At some level, Christians on both sides of the Tiber need to give up the idea that their convictions are rational in the sense that people with well functioning minds will recognize the point of Christianity. Aside from the noetic affects of the fall which predispose unbelievers to suppress the truth in unrighteousness, Christians also affirm truths that defy reason — like the resurrection and the Trinity.

But if what Father Dwight does with Scripture is any indication of the interpretations that attend sacred and infallible texts, no amount of bishops and cardinals bringing their conciliar foot down on papal authority will prevent interpreters from interpreting.

#interpretationhappens

The More Things Change

The more apologists say they don’t.

Odd is the way that Protestants who notice changes in Roman Catholic life hear that they don’t have the correct paradigm for understanding the past. Odder still is that Roman Catholics who are in fellowship with the Bishop of Rome (and so have the right paradigm) don’t deny but notice changes:

Still, the Church of Pius was vastly different and I do not think there is any denying it. Great theologians, who would later play a key role at the Council, men like Henri de Lubac and John Courtney Murray, were silenced. Giovanni Battista Montini was exiled to Milan for his “liberalism”, and not given a red hat, but he would go on to become the greatest pontiff of the twentieth century. Pius’ obsession with communism muted his voice in denouncing the fascism of Italy and Germany and he was one of the few modern pontiffs not to issue an encyclical on social teaching. Even the visuals were vastly different: Compare this video of Pius’ coronation with a typical Pope Francis Mass.

Perhaps most importantly for the forthcoming discussion, there were obvious doctrinal developments, even changes, in the 74 years between 1939 and 2013. In 1939, the Assumption of the Virgin Mary was a theological opinion, not an officially proclaimed dogma of the Church. There were no “Fortnights for Freedom” because the Church still officially condemned religious liberty. And, while the Church taught that marriage must be open to procreation, she did not yet teach that every conjugal act must be open to procreation.

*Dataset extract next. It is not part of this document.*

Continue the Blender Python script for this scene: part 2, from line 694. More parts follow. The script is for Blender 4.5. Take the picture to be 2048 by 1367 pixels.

If you were to count back 74 years from 1939, you would see a vastly different Church. In 1865, the papal states, though considerably shrunken in 1860, were still in existence and the pope was the sovereign of all Rome, living in the Quirinal, not the Vatican. The Syllabus of Errors, condemning all things modern, was only one year old. On May 16th of 1865, Pope Pius IX appointed the convert Henry Edward Manning as the Archbishop of Westminster, and Manning would play a key role in the development of Catholic social teaching. He also kept a fellow Anglican convert, John Henry Newman, under a cloud of suspicion. The Kulturkampf, with its persecution of the Church in Germany, and the First Vatican Council, with its definition of papal infallibility,were still a few years in the future. In France, the Church flourished with spiritual energy and Marian visitations. Six years prior, Charles Darwin had published his book Origin of the Species which was the challenge all religions in profound ways yet, drawing on her intellectual resources, it was the Catholic Church that fared better than most at integrating his seminal work on evolution with the biblical account of creation. That intellectual work had to wait until Pius IX went to his eternal reward.

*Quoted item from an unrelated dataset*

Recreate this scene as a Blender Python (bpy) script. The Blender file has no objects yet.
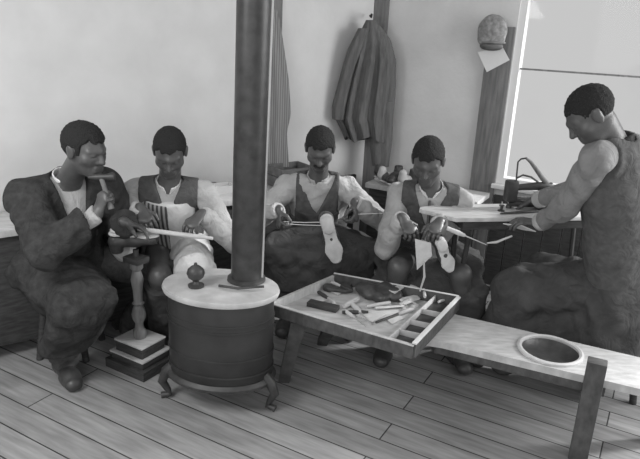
import bpy, bmesh, math, random
import numpy as np
from mathutils import Vector, Matrix
random.seed(7)
V = Vector
col = bpy.context.scene.collection
scene = bpy.context.scene

# ------------------------------------------------------------------ camera
CH, CT, CR, CF = 1.70, math.radians(18), math.radians(2.7), 620.0
cam = bpy.data.cameras.new('camera'); co = bpy.data.objects.new('camera', cam); col.objects.link(co)
cam.sensor_width = 36; cam.lens = 36*CF/640; cam.clip_start = .05
co.matrix_world = Matrix.Translation((0, 0, CH)) @ Matrix.Rotation(math.pi/2-CT, 4, 'X') @ Matrix.Rotation(CR, 4, 'Z')
scene.camera = co

def ray(px, py):
    u = (px-320)/CF; v = (229.5-py)/CF
    c, s = math.cos(CR), math.sin(CR)
    a = u*c-v*s; b = u*s+v*c
    return V((a, math.cos(CT)+b*math.sin(CT), -math.sin(CT)+b*math.cos(CT)))
def at(px, py, y):            # surveyed point at ground distance y
    r = ray(px, py); return r*(y/r.y)+V((0, 0, CH))
def atz(px, py, z):           # surveyed point at height z
    r = ray(px, py); return r*((z-CH)/r.z)+V((0, 0, CH))

# ------------------------------------------------------------------ materials (a monochrome place: greys)
MATS = {}
def mat(name, g, rough=.75, spec=.3, metal=0, noise=0, nscale=8, bump=0, bscale=60, stretch=None, stripes=None, coords='Object', sheen=0, bdist=.01):
    m = bpy.data.materials.new(name); m.use_nodes = True; MATS[name] = m
    nt = m.node_tree; b = nt.nodes['Principled BSDF']
    b.inputs['Roughness'].default_value = rough; b.inputs['Specular IOR Level'].default_value = spec
    b.inputs['Metallic'].default_value = metal
    if sheen: b.inputs['Sheen Weight'].default_value = sheen
    c0 = (g, g, g, 1); b.inputs['Base Color'].default_value = c0
    tc = nt.nodes.new('ShaderNodeTexCoord'); mp = nt.nodes.new('ShaderNodeMapping')
    nt.links.new(tc.outputs[coords], mp.inputs['Vector'])
    if stretch: mp.inputs['Scale'].default_value = stretch
    src = None
    if noise:
        n = nt.nodes.new('ShaderNodeTexNoise'); n.inputs['Scale'].default_value = nscale; n.inputs['Detail'].default_value = 6
        nt.links.new(mp.outputs[0], n.inputs['Vector'])
        r = nt.nodes.new('ShaderNodeValToRGB'); lo, hi = g*(1-noise), min(1, g*(1+noise))
        r.color_ramp.elements[0].position = .3; r.color_ramp.elements[1].position = .7
        r.color_ramp.elements[0].color = (lo, lo, lo, 1); r.color_ramp.elements[1].color = (hi, hi, hi, 1)
        nt.links.new(n.outputs['Fac'], r.inputs['Fac']); src = r.outputs['Color']
    if stripes:
        freq, g2, ax = stripes
        w = nt.nodes.new('ShaderNodeTexWave'); w.wave_type = 'BANDS'; w.bands_direction = ax
        w.inputs['Scale'].default_value = freq; w.inputs['Distortion'].default_value = .6; w.inputs['Detail Scale'].default_value = .6
        nt.links.new(mp.outputs[0], w.inputs['Vector'])
        mx = nt.nodes.new('ShaderNodeMix'); mx.data_type = 'RGBA'
        rr = nt.nodes.new('ShaderNodeValToRGB'); rr.color_ramp.elements[0].position = .42; rr.color_ramp.elements[1].position = .58
        nt.links.new(w.outputs['Fac'], rr.inputs['Fac']); nt.links.new(rr.outputs['Color'], mx.inputs['Factor'])
        mx.inputs['A'].default_value = c0
        if src: nt.links.new(src, mx.inputs['A'])
        mx.inputs['B'].default_value = (g2, g2, g2, 1); src = mx.outputs['Result']
    if src: nt.links.new(src, b.inputs['Base Color'])
    if bump:
        n2 = nt.nodes.new('ShaderNodeTexNoise'); n2.inputs['Scale'].default_value = bscale; n2.inputs['Detail'].default_value = 4; n2.inputs['Distortion'].default_value = .8 if bdist > .01 else 0
        nt.links.new(tc.outputs[coords], n2.inputs['Vector'])
        bp = nt.nodes.new('ShaderNodeBump'); bp.inputs['Strength'].default_value = bump; bp.inputs['Distance'].default_value = bdist
        nt.links.new(n2.outputs['Fac'], bp.inputs['Height']); nt.links.new(bp.outputs['Normal'], b.inputs['Normal'])
    return m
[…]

In the United States, of course, the Civil War came to an end that year. The war had broken the nation’s three largest Protestant churches – the Baptists, Methodists and Presbyterians – into northern and southern branches, but the Catholic Church and the Episcopal Church remained united. Bishop Patrick Lynch of Charleston, South Carolina, had conducted a diplomatic mission to Rome on behalf of the confederacy the year before and, in 1865, he was refused permission to return until his northern confreres secured a presidential pardon. Planning was underway for the Second Plenary Council of Baltimore. Canon law was still undeveloped in the United States and, so, there were no pastors with canonical rights, and the selection of bishops was still a complicated process beginning with the priests of a diocese and the suffragans of the ecclesiastical province both drawing up ternas of candidates for submission to Propaganda Fide. Yes, the Church in the U.S. was still governed through that congregation because we were considered mission territory.

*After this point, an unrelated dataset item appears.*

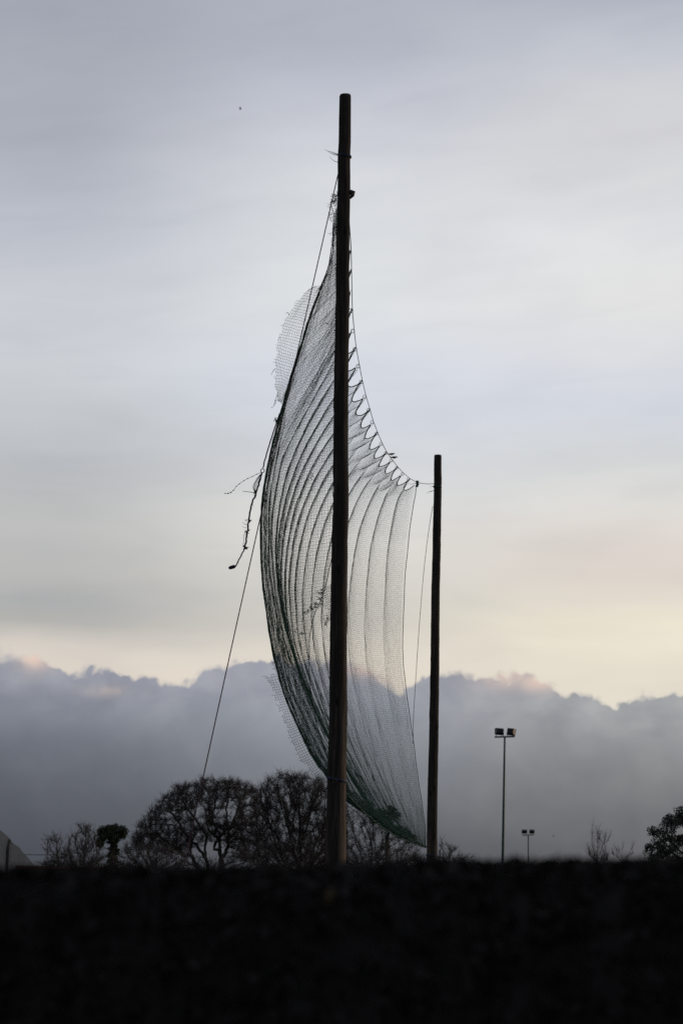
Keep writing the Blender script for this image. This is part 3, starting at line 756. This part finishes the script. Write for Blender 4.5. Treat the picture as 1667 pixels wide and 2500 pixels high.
# ------------------------------------------------------------------ floodlight masts
def floodlight_mast(label, d, top, low, bar, heads, r0, r1):
    base = ground_point(top, low, d)
    t_ = D(*top, d)
    root = thing('floodlight_mast', label, 'floodlight', base, 'twin headed floodlight masts on the field')
    mb = MB(); q = np.linspace(0, 1, 12)
    mb.tube(base + (t_ - base) * q[:, None], r0 + (r1 - r0) * q, 12); mb.build('mast', M['steel'], root)
    b0, b1 = D(*bar[0], d), D(*bar[1], d)
    mb = MB(); mb.tube([b0, b1], 0.055, 8); mb.build('crossbar', M['steel'], root)
    up = (t_ - base) / np.linalg.norm(t_ - base)
    for (x, y, w, h, yaw, pit, rl) in heads:
        s = KD * d / F_PX; w_, h_ = w * s, h * s; dp = 0.34
        c = D(x, y, d)
        R_ = Matrix.Rotation(yaw, 4, 'Z') @ Matrix.Rotation(rl, 4, 'Y') @ Matrix.Rotation(pit, 4, 'X')
        R3 = np.array(R_.to_3x3())
        def T(V): return np.asarray(V) @ R3.T + c
        mb = MB()
        f_, bk = 0.5, 0.40
        V = [(-f_ * w_, dp * .5, -f_ * h_), (f_ * w_, dp * .5, -f_ * h_), (f_ * w_, dp * .5, f_ * h_), (-f_ * w_, dp * .5, f_ * h_),
             (-f_ * w_, dp * .1, -f_ * h_), (f_ * w_, dp * .1, -f_ * h_), (f_ * w_, dp * .1, f_ * h_), (-f_ * w_, dp * .1, f_ * h_),
             (-bk * w_, -dp * .5, -bk * h_), (bk * w_, -dp * .5, -bk * h_), (bk * w_, -dp * .5, bk * h_), (-bk * w_, -dp * .5, bk * h_)]
        mb.add(T(V), [(0, 1, 2, 3), (0, 4, 5, 1), (1, 5, 6, 2), (2, 6, 7, 3), (3, 7, 4, 0), (4, 8, 9, 5), (5, 9, 10, 6), (6, 10, 11, 7), (7, 11, 8, 4), (8, 11, 10, 9)])
        for k in np.linspace(-0.34, 0.34, 6):                       # cooling fins on the back
            mb.add(T([(k * w_ - .01, -dp * .68, -bk * h_ * .9), (k * w_ + .01, -dp * .68, -bk * h_ * .9), (k * w_ + .01, -dp * .45, -bk * h_ * .9), (k * w_ - .01, -dp * .45, -bk * h_ * .9),
                      (k * w_ - .01, -dp * .68, bk * h_ * .9), (k * w_ + .01, -dp * .68, bk * h_ * .9), (k * w_ + .01, -dp * .45, bk * h_ * .9), (k * w_ - .01, -dp * .45, bk * h_ * .9)]),
                   [(0, 1, 2, 3), (4, 7, 6, 5), (0, 4, 5, 1), (1, 5, 6, 2), (2, 6, 7, 3), (3, 7, 4, 0)])
        lamp = mb.build('lamp_head', M['lamp'], root, smooth=False)
        mb = MB(); mb.add(T([(-.45 * w_, dp * .51, -.44 * h_), (.45 * w_, dp * .51, -.44 * h_), (.45 * w_, dp * .51, .44 * h_), (-.45 * w_, dp * .51, .44 * h_)]), [(0, 1, 2, 3)])
        def sub(mbx, nm, mt):
            o = mbx.build(nm, mt, None, smooth=False); o.parent = lamp; o.matrix_parent_inverse = lamp.matrix_parent_inverse.copy() if False else Matrix.Identity(4)
            o.matrix_parent_inverse = Matrix.Identity(4)
            return o
        sub(mb, 'glass', M['glass'])
        mb = MB(); mb.box(T([(0.5 * w_ + 0.012, dp * .3, 0)])[0], (0.02, dp * .38, h_ * 0.98), R_); sub(mb, 'rim', M['rim'])  # pale strip down the right edge of the head only
        mb = MB()
        for sgn in (-1, 1):
            e = T([(sgn * 0.42 * w_, 0, -0.2 * h_)])[0]; fpt = b0 + (b1 - b0) * np.clip(((e - b0) @ (b1 - b0)) / ((b1 - b0) @ (b1 - b0)), 0, 1)
            mb = MB(); mb.tube([e, fpt], 0.018, 6); mb.build('bracket', M['steel'], root)
floodlight_mast('taller floodlight mast with two tilted lamp heads right of the far timber pole', 164, (1158.3, 1692), (1154, 1972), ((1135, 1692.5), (1181.5, 1691.5)),
                [(1146.5, 1679.5, 20, 14, 0.25, -0.25, 0.06), (1172.5, 1680, 19, 15, -0.35, -0.3, 0.10)], 0.135, 0.062)
floodlight_mast('smaller distant floodlight mast with two level lamp heads, farthest out on the field', 290, (1212.3, 1918), (1212.5, 1972), ((1199.5, 1918), (1225, 1917)),
                [(1203.5, 1910, 12, 9, 0.1, 0.3, 0.0), (1220.5, 1910, 12, 9, -0.1, 0.3, 0.0)], 0.11, 0.07)

# ------------------------------------------------------------------ trees
def inside_poly(poly, x, y):
    n = len(poly); c = False; j_ = n - 1
    for i in range(n):
        xi, yi = poly[i]; xj, yj = poly[j_]
        if (yi > y) != (yj > y) and x < (xj - xi) * (y - yi) / (yj - yi) + xi: c = not c
        j_ = i
    return c
def envelope(poly, d, n, flat, rs, shell=0.5, edge_bias=0.0):
    """points filling the crown whose outline is poly, as deep as it is wide"""
    a = np.array(poly, float); lo_, hi_ = a.min(0), a.max(0); w = (hi_[0] - lo_[0]) * KD * d / F_PX * 0.5 * flat
    out = []
    E = np.roll(a, -1, 0) - a
    while len(out) < n:
        x, y = rs.uniform(lo_[0], hi_[0]), rs.uniform(lo_[1], hi_[1])
        if not inside_poly(poly, x, y): continue
        tq = np.clip((((x, y) - a) * E).sum(1) / ((E ** 2).sum(1) + 1e-9), 0, 1)
        dist = np.min(np.hypot(*(((x, y) - a) - E * tq[:, None]).T))
        k = min(1.0, dist / (0.35 * (hi_[0] - lo_[0])))
        if rs.random() < edge_bias * min(1.0, k * 1.6): continue
        th = w * math.sqrt(max(0.02, 1 - (1 - k) ** 2))
        yy = rs.uniform(-1, 1); yy = math.copysign(abs(yy) ** shell, yy)
        out.append(D(x, y, d + yy * th))
    return np.array(out)

def grow(nodes, par, att, step, kill, iters, rs, up=0.1, wild=0.15):
    """branches reach towards the points of the crown"""
    nodes = [np.array(n, float) for n in nodes]; par = list(par)
    N0 = np.array(nodes)
    dm = np.full(len(att), 1e9); im = np.zeros(len(att), int)
    def upd(start):
        B = np.array(nodes[start:])
        dd = np.linalg.norm(att[:, None] - B[None], axis=2)
        k = dd.argmin(1); v = dd[np.arange(len(att)), k]; better = v < dm
        dm[better] = v[better]; im[better] = k[better] + start
    upd(0); alive = np.ones(len(att), bool); used = {}
    for it in range(iters):
        alive &= dm > kill
        if not alive.any(): break
        start = len(nodes)
        for i in np.unique(im[alive]):
            s_ = alive & (im == i)
            v = att[s_] - nodes[i]; v = (v / np.linalg.norm(v, axis=1)[:, None]).sum(0)
            v /= np.linalg.norm(v) + 1e-9
            v = v + rs.normal(0, wild, 3) + (0, 0, up); v /= np.linalg.norm(v)
            if used.get(i, 0) > 3: continue
            used[i] = used.get(i, 0) + 1
            nodes.append(nodes[i] + v * step); par.append(int(i))
        if len(nodes) == start or len(nodes) > 7000: break
        upd(start)
    return np.array(nodes), np.array(par)

def radii_of(nodes, par, tip, e):
    r = np.zeros(len(nodes)); acc = np.zeros(len(nodes))
    for i in range(len(nodes) - 1, -1, -1):
        r[i] = max(tip, acc[i] ** (1 / e)) if acc[i] > 0 else tip
        if par[i] >= 0: acc[par[i]] += r[i] ** e
    return r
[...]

Jump back another 74 years, to 1791, and we see a Church that was virtually prostrate. The popes had been forced to suppress the Society of Jesus, which had been the most stalwart support for papal authority, seventeen years prior. Pope Pius VI had gone to Vienna nine years earlier to cope with the spread of enlightenment ideas, sponsored by the Emperor Joseph II, but the trip had been a failure. And, of course, in France, the Assembly in 1791 mandated that all clergy take an oath to the Civil Constitution on the Clergy, adopted the previous year, provoking a schism that would last more than ten years and which laid the groundwork for the violence against the clergy that would commence in earnest in 1792 and last through the “Terror,” culminating with the suppression of the peasants in the Vendee. In the United States, on the other hand, our new, first bishop, John Carroll, was undertaking his first full year in office and, already, moving to help the Church engage the culture and avoid a sectarianism that he rightly feared would harm the Church in the U.S.

When you add that papal teaching (not dogma but infallible) comes precisely out of these changing contexts, you do wonder what the converts see who think they have escaped the fluidity and diversity of — yuck — Protestantism.